Project Details
- Project Name
- The John Hancock Center
- Architect
- SOM
- Project Types
- Commercial
- Project Scope
- New Construction
- Size
- 104,000 sq. feet
- Year Completed
- 2015
- Awards
- 1999 AIA - National Awards
- Project Status
- Built
- Style
-
Modern ,Transitional
Project Description
The John Hancock Center, the world's first mixed-use tower, is an architectural icon representing the close collaboration between architect Bruce Graham and structural engineer Fazlur Khan. The building remains an archetype for the collaborative ideal that continues to make SOM a leader in a wide spectrum of design disciplines.
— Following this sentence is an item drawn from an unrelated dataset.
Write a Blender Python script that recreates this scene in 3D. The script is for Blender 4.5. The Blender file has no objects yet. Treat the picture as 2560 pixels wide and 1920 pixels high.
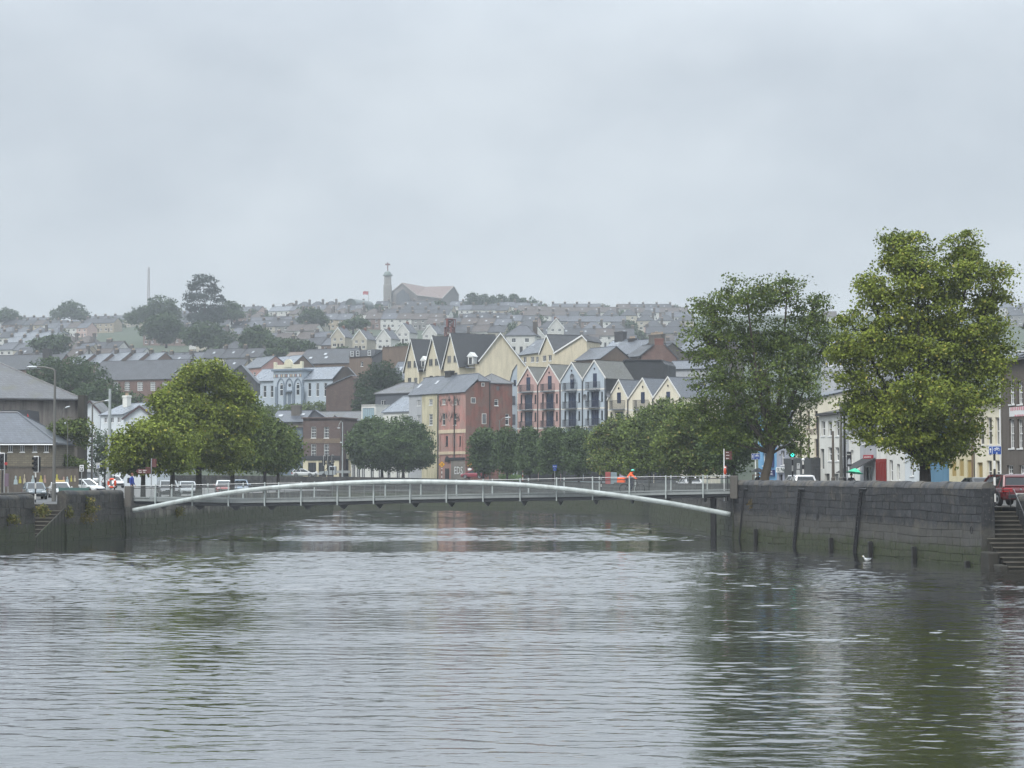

Known locally as "Big John," the tower is situated on North Michigan Avenue in a prestigious district with expensive apartments, shops, offices, hotels, restaurants, and art galleries. The wish to continue this mixture initially gave rise to the idea of building a 70-story apartment tower and a 45-story office tower. But the two towers would have occupied most of the site and would have impaired each other's privacy and daylight conditions. Moreover, the lower-level apartments would have suffered from noise nuisance from the street. It was therefore decided to construct a single tower where the offices would be on the lower floors and the apartments on the higher levels.
The tower's tapered shape was chosen in order to match the different floor space requirements that decrease from bottom to top — from the entrance and commercial zones at the base to the clusters of small apartments at medium height and finally to the large apartments on top, where relatively less space is needed for ancillary rooms with artificial lighting.
Structurally, the exterior members of the steel frame represent a tube where the necessary stiffness is provided by diagonal members and by those structural floors that coincide with the intersections of the diagonals and the corner columns. In keeping with the functional organization, this tubular body has its largest cross-section where the stresses caused by wind forces are greatest. Steel consumption, amounting to about 30-pounds-per-square-foot of floor space, was no greater than for a 50-story conventional tower.